Owing £79m, it began a fire sale of players. Peter Ridsdale, chairman, left in 2003 but the shake-up could not stave off bankruptcy - or relegation. "We lived the dream," he said. The nightmare of a third season in the third tier of English soccer continues.

Could the city, which has undergone a similarly stellar transformation, suffer the same fate?

Regenerated after the collapse of the clothing industry in the 1970s, its centre is almost unrecognisable from the days when Montague Burton ran the largest clothing factory in Europe there. With engineering and textiles in decline, Leeds fell back on its other strength: finance. Yorkshire was the home of the building society movement and had a big legal sector. The city rediscovered a taste for shopping evident in the graceful but neglected Victorian arcades. Nothing did more to change its image than the opening of the first branch outside London of Harvey Nichols, the upmarket department store,in 1996.

In a decade from 1991 the number of bars and cafés doubled, with nightclubs and restaurants not far behind, as the leisure economy came to life. Up to £4bn has been ploughed into shops, apartments and offices in a centre once dominated by warehouses and mills.

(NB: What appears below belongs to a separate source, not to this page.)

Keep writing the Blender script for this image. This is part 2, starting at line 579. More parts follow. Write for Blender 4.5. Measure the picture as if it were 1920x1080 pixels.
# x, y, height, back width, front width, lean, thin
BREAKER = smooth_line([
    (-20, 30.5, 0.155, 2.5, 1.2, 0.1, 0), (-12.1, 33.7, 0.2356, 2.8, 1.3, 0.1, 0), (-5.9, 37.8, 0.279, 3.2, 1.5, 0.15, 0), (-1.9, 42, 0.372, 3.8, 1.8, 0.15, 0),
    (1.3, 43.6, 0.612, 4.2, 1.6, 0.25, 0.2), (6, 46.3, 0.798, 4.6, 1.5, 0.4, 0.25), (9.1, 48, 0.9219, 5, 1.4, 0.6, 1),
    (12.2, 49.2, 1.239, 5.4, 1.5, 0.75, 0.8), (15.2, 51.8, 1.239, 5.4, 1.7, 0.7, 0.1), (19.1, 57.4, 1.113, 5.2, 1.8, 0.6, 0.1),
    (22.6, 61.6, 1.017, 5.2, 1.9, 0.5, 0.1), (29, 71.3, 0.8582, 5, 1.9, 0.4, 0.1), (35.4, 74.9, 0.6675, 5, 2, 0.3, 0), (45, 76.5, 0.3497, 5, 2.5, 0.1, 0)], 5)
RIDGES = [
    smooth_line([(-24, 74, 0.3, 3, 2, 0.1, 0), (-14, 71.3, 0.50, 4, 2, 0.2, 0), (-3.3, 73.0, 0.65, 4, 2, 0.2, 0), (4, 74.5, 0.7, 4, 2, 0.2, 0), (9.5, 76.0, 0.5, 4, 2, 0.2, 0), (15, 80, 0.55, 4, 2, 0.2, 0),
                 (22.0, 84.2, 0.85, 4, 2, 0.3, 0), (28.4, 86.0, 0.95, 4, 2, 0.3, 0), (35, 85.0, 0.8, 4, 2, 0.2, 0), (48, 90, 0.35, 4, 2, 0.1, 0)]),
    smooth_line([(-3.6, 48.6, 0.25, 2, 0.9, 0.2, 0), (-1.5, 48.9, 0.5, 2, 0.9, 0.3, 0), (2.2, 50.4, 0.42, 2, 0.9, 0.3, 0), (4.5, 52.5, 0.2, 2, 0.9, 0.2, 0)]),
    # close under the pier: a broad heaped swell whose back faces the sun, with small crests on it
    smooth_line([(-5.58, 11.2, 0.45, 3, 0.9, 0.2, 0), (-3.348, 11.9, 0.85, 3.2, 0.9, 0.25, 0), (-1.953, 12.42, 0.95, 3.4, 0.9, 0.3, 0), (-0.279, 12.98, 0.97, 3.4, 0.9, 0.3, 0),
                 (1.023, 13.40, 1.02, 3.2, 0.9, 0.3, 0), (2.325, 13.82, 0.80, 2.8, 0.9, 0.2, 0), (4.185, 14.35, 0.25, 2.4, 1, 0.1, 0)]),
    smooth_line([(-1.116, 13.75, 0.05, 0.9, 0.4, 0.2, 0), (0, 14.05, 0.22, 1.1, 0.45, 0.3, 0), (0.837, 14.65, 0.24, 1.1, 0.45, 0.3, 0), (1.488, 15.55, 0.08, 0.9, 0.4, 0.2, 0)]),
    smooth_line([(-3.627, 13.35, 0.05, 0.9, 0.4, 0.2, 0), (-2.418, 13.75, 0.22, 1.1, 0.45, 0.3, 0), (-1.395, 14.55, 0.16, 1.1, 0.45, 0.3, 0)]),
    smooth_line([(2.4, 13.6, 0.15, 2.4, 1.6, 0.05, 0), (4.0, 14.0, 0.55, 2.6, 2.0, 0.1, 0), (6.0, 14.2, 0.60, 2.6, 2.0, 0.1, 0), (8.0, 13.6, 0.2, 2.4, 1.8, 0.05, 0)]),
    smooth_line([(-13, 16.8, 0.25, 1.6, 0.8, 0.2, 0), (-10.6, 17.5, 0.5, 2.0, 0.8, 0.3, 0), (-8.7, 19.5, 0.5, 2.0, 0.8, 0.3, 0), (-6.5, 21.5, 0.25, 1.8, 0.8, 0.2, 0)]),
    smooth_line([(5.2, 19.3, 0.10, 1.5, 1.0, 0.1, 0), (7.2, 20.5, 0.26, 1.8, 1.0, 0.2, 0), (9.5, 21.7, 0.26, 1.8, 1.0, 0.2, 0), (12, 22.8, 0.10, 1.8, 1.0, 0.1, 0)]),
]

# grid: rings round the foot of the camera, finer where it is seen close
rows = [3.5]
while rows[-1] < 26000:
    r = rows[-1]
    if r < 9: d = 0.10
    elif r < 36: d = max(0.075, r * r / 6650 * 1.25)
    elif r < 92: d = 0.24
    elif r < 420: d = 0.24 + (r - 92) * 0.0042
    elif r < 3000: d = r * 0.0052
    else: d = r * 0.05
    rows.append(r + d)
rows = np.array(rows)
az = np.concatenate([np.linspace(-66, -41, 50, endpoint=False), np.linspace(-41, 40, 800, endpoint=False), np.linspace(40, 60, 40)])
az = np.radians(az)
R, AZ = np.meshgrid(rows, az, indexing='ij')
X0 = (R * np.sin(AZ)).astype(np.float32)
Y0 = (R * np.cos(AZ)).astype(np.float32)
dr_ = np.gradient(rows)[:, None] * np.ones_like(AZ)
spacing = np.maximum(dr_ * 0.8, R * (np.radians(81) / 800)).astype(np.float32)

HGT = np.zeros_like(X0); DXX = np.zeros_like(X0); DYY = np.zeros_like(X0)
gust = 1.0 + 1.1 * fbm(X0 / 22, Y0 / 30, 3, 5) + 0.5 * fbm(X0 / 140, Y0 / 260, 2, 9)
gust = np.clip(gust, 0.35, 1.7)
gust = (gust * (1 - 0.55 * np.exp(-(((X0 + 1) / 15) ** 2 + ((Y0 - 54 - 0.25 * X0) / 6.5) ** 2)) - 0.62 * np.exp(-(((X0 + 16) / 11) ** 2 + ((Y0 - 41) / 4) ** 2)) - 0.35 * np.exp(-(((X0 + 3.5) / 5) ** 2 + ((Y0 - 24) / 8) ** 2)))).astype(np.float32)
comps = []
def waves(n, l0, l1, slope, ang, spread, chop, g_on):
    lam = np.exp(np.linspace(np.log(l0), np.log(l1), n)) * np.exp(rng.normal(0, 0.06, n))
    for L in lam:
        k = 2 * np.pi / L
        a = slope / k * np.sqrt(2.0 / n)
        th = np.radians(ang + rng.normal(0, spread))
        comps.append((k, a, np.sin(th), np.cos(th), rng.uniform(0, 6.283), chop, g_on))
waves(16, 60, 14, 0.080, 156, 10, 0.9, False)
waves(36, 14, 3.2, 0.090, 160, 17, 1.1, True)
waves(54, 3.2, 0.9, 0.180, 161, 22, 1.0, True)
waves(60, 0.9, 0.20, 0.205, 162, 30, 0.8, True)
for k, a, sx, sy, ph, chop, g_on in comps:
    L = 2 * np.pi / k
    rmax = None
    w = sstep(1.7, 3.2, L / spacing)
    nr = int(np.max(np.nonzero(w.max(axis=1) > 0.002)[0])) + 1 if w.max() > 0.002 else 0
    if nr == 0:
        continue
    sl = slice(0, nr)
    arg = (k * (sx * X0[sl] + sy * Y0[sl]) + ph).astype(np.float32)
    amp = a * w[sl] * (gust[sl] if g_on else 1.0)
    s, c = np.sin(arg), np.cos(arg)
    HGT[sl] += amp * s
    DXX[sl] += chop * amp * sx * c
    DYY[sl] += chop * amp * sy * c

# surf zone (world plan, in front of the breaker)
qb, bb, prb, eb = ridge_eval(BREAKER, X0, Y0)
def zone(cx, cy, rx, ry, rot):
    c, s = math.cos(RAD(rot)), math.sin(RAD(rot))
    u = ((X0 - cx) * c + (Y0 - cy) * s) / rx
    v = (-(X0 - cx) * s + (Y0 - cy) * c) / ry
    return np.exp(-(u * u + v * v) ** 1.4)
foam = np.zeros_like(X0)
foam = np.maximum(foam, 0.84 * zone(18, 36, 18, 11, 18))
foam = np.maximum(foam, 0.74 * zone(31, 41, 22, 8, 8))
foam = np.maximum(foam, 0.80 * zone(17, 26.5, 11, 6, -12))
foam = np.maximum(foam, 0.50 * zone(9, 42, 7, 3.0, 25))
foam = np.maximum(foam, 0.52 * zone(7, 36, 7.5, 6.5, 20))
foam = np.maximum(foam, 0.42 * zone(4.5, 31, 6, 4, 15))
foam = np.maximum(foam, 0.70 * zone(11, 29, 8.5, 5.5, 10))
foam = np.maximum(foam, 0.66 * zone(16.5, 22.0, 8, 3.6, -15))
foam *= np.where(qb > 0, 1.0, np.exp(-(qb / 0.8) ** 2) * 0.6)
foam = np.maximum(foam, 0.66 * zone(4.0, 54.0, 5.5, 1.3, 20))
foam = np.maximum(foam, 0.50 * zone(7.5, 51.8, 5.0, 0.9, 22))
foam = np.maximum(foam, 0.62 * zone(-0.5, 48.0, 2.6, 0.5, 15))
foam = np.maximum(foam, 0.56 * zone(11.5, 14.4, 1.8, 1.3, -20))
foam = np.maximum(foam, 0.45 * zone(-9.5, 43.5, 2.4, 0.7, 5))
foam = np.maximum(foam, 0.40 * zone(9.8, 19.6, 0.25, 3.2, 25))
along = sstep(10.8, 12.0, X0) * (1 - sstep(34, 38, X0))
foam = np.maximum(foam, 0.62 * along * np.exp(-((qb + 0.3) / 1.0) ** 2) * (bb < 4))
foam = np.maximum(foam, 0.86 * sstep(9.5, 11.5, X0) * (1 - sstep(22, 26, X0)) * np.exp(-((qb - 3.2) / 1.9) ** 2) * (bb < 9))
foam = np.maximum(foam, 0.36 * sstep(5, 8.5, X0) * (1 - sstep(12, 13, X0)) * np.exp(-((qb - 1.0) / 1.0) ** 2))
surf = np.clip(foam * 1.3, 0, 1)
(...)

That may reflect an unsustainable consumer binge, or it may just mark Britain's conversion to continental- style café culture. Since 1999 Leeds, with a population of 750,000, has added 31,600 net new jobs, a rise of almost 10 per cent. Yet a large amount have been in public services, and almost all the rest in finance and business services, which each account for one-quarter of the working population. The council believes it will be 2015 before employment returns to 2007 levels and is reducing its own staff by 450.

Civic leaders believe the financial goose will lay golden eggs again. There is still plenty of untapped wealth around: SG Hambros, the private bank, opened an office in the city only in March.

Howard Kew, chief executive of the Leeds Financial Services Initiative, points to the diversity of the sector, which includes asset management, call centres and retail banking. He also notes a tradition of innovation. First Direct, the first telephone bank, set up there in 1989. The recession could even help, as costs in Leeds are one-third lower than London, he adds.

Martin Allison, dean of Leeds Metropolitan University Business School, accepts the city has "suffered a systemic shock". But, he says, "it has had them before. Thirty years ago we were wondering what would come after textiles".